2. Defined Contribution Registered Pension Plan (DC RPP)

What is it?

  • A DC RPP is set up by your employer to provide you with retirement income; your employer chooses how much to contribute to the plan.
  • Funds in a DC RPP are locked in right away, most of the time, so you usually can’t take money out before age 55, at the earliest. 

Who contributes?

  • Your employer is required to contribute. 

Employer contributions to your DC RPP aren't taxable income to you so are not subject to payroll taxes. 

  • You may also be required to contribute or be able to make voluntary contributions, if permitted by your employer.
    • Your contribution is taken directly from your paycheque. 
    • Your contribution is tax deductible, which may lower the income tax you pay. 
    • Money that goes into a DC RPP will reduce the amount you can contribute to an RRSP the following year.

Eligibility 

If your employer offers a DC RPP, you can join right away if you meet the employer's eligibility requirement for the plan and if you've earned income for the current year.

3. Tax-Free Savings Account (TFSA)

What is it?

  • A TFSA is for your short-term or long-term savings goals.
  • Your money isn't locked in, and you can take it out at any time for any reason. You don’t pay tax when you take your money out of a TFSA.

Who contributes?

  • If it’s a mandatory plan, you must join and contribute to the plan if you're eligible. If it’s optional, it’s your choice to join and contribute. 
    • Your contributions aren't tax deductible.
    • There’s also a contribution limit for TFSAs. The contribution limit for 2023 is $6,500. 
  • Your employer might contribute.

Eligibility

  • You can start taking advantage of a TFSA when you're a resident of Canada, 18 years of age or older, and have a Social Insurance Number (SIN). 
  • You can put in the full amount for the current year once you meet the eligibility requirement.

4. Deferred Profit-Sharing Plan (DPSP)

What is it?

  • A DPSP is for your employer to share profits with you, which grow tax free in the plan.
  • In most cases, you can’t take money out of the DPSP while you're employed with the organization, but some employers allow what’s called in-service withdrawals. You’ll be charged a withholding tax when you take money out.

Who contributes?

  • You don’t contribute, but you must join the plan, if eligible, to receive your employer’s contribution.
  • Only your employer contributes. 

You don’t pay tax on the funds your employer puts in. 

Eligibility 

Eligibility is determined by your employer.
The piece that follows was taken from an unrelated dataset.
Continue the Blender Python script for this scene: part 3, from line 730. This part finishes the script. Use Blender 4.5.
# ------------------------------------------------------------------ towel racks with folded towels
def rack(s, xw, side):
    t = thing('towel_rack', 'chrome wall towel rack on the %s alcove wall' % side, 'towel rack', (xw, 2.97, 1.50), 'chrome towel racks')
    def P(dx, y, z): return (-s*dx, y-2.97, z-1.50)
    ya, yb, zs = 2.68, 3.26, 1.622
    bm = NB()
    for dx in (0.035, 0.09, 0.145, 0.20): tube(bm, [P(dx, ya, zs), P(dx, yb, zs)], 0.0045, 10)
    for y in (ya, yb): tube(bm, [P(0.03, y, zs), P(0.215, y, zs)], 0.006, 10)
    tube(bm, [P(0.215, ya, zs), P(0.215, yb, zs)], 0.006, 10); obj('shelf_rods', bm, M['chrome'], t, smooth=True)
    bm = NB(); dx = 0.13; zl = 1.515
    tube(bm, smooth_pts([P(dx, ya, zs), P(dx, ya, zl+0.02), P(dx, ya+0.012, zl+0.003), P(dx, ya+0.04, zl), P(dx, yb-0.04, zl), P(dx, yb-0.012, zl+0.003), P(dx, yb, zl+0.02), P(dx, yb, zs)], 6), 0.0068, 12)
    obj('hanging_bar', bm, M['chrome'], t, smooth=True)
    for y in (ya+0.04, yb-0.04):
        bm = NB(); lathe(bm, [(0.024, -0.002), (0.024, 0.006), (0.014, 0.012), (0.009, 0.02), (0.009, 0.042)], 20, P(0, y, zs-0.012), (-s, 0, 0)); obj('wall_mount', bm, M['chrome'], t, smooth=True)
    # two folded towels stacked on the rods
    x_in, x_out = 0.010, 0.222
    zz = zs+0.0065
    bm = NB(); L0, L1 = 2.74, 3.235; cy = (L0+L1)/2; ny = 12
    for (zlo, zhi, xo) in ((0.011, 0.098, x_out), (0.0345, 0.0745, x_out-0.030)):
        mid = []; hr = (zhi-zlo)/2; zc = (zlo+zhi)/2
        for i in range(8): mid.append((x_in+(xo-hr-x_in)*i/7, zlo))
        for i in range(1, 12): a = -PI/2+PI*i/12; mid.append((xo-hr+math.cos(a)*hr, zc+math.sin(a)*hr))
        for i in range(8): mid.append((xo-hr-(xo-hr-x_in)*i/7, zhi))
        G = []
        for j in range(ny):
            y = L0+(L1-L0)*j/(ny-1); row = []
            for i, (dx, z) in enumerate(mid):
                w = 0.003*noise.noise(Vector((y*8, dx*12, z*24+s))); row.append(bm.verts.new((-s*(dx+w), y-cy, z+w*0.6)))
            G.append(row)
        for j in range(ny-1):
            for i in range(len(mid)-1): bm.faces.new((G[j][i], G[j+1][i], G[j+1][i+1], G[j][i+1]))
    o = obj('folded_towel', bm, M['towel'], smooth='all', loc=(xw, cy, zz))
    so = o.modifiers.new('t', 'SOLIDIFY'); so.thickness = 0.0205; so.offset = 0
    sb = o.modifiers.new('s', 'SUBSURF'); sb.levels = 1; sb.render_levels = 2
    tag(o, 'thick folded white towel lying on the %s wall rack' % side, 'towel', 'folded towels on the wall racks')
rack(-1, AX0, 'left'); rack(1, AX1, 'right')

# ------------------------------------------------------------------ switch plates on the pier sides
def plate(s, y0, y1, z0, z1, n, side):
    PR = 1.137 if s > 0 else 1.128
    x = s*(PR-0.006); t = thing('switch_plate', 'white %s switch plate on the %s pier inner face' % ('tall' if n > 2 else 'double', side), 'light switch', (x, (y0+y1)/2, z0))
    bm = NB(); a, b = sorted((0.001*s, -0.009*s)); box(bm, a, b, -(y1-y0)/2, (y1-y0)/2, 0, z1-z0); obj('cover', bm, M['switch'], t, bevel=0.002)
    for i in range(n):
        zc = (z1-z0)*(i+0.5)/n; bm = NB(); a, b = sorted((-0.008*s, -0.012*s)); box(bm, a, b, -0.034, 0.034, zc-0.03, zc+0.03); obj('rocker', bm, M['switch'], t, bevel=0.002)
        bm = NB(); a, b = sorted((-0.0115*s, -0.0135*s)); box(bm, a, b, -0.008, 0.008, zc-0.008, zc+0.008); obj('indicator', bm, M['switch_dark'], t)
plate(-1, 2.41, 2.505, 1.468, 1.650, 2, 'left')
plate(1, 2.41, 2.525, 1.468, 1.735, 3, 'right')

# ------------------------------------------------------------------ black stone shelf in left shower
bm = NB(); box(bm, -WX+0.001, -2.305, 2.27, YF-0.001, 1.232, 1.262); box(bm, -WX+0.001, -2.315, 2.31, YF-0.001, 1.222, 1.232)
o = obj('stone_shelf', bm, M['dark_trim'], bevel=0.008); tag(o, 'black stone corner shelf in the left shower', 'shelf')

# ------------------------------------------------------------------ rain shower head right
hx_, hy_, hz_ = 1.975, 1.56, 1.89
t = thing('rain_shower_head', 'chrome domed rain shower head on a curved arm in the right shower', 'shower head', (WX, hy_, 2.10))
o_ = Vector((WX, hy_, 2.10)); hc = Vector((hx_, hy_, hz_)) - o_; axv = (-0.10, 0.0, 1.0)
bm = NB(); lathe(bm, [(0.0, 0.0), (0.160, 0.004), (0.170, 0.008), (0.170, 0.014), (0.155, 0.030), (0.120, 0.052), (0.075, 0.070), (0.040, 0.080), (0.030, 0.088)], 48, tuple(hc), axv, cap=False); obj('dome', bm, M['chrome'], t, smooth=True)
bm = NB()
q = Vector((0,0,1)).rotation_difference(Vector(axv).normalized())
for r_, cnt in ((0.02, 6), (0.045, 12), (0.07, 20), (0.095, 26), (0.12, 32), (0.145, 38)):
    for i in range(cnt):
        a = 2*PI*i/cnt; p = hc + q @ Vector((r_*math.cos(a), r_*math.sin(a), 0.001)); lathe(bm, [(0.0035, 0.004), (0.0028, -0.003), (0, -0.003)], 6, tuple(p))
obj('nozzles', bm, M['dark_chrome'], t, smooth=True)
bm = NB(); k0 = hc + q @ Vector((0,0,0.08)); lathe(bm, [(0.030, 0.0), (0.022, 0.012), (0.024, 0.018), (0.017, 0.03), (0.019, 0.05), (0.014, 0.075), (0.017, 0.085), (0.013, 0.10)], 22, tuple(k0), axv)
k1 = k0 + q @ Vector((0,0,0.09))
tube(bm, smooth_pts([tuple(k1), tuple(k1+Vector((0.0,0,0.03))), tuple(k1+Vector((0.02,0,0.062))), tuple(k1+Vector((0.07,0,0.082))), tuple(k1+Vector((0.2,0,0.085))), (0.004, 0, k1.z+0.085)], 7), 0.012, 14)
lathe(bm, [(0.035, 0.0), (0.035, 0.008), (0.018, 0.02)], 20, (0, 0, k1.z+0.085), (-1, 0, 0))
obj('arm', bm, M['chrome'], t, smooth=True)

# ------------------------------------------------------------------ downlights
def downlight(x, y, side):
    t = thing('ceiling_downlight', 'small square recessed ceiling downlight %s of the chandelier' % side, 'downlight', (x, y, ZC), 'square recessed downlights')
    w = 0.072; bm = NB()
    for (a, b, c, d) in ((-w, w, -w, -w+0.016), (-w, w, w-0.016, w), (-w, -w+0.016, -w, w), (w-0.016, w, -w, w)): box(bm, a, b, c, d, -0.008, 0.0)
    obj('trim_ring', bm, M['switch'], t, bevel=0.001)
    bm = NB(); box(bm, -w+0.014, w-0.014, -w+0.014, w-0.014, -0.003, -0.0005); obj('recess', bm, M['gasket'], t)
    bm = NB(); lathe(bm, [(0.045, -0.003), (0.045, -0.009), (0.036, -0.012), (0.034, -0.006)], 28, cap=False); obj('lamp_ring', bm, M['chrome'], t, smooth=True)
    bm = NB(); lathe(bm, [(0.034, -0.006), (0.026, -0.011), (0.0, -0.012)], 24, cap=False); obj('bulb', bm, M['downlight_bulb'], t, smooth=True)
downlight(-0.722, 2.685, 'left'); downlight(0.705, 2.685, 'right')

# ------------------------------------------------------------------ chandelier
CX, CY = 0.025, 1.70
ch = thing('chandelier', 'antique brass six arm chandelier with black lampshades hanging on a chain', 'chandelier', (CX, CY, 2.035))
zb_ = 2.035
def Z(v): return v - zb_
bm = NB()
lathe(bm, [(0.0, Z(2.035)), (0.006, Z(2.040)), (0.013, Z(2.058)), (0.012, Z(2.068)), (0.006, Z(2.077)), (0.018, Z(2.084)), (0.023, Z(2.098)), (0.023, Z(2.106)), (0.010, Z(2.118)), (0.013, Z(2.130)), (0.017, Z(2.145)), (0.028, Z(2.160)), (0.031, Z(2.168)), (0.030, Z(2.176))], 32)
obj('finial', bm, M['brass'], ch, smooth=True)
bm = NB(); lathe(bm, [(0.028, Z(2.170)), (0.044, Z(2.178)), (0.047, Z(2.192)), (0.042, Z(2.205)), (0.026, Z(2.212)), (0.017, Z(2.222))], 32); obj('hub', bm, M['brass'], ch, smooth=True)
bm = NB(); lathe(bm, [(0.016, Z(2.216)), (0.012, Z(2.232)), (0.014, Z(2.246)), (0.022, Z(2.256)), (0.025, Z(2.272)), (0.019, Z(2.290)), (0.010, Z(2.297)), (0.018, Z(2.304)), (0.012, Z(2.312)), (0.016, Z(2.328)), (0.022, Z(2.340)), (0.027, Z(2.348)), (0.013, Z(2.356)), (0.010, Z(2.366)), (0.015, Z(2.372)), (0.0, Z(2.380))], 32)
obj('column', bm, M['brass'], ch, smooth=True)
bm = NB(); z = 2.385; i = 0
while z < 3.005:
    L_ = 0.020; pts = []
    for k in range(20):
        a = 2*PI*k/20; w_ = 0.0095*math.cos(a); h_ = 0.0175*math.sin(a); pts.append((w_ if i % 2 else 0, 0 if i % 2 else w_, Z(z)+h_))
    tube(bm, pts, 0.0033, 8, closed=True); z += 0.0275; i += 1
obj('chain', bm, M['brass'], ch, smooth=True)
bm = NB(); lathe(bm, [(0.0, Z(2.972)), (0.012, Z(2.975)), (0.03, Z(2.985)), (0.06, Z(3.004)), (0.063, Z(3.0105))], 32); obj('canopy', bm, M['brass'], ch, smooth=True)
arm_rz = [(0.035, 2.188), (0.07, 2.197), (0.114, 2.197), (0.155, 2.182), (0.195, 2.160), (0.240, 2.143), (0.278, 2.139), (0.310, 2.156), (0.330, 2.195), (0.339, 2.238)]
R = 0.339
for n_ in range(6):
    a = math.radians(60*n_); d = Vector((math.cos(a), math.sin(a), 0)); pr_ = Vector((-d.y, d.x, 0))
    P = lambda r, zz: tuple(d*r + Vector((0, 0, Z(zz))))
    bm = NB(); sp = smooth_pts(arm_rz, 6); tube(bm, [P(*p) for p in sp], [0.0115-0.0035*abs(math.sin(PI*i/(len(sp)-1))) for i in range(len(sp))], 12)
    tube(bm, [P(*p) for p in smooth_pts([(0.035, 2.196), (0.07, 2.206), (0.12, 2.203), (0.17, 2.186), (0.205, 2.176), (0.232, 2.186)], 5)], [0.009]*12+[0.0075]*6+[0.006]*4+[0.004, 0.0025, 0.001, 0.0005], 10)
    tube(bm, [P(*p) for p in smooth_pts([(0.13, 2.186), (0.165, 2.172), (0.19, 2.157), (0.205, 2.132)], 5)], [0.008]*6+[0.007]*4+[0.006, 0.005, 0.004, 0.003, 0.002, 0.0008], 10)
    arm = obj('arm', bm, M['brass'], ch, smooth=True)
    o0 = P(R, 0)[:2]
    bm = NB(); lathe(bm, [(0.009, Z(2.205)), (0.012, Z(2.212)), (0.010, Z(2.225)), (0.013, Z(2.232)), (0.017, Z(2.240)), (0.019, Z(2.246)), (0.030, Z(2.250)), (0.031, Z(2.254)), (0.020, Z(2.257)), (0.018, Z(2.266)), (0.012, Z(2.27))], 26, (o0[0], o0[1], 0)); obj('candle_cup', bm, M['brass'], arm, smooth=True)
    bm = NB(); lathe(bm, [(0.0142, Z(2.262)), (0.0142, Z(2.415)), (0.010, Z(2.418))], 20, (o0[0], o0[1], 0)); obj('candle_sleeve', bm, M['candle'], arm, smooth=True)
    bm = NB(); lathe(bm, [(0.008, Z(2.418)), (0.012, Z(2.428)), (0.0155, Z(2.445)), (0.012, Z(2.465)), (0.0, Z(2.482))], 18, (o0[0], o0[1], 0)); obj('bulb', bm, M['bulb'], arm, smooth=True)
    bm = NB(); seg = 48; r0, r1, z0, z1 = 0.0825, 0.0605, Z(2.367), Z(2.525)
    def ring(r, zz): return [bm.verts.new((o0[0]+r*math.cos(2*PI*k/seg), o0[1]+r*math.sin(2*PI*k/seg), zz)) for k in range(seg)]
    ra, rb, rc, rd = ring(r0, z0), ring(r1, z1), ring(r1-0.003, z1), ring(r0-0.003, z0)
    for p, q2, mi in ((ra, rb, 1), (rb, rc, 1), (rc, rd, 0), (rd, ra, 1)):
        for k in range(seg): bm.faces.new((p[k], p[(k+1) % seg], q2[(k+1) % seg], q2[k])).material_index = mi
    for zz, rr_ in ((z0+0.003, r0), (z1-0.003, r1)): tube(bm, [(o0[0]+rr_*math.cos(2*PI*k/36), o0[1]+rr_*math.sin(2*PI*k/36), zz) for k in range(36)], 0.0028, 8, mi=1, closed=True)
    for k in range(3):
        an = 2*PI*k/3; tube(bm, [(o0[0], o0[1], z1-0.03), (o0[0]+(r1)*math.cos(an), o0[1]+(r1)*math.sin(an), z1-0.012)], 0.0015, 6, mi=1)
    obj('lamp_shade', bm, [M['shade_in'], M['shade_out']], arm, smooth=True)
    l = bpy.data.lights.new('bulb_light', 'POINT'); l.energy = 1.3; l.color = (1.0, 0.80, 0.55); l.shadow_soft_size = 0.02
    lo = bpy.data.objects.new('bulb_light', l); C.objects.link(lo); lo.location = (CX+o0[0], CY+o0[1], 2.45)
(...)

How do you join a workplace retirement plan?

When you start your job in Canada, you’ll likely receive information from your manager or benefits administrator on the types of retirement programs and benefit plans offered by your employer. This should include instructions on how to join. 

Your employer will have specific rules on who can join what plan, when, and the type of contribution you make—on top of government criteria.  

When you join a plan, you’ll need to decide how much you want to save and choose investments for your savings. Don’t forget to add a beneficiary. If you can, make sure you’re registered to receive your plan statements and tax receipts digitally—it can help make it easier to keep track of everything. 

Make the most of your plan 

Once you’re ready and able to join your workplace retirement plan, remember that every dollar counts, and it adds up over time. You can maximize your contribution to make the most of any matching funds from your employer. It’s never too late to start. 

The commentary in this publication is for general information only and should not be considered legal, financial, or tax advice to any party. Individuals should seek the advice of professionals to ensure that any action taken with respect to this information is appropriate to their specific situation.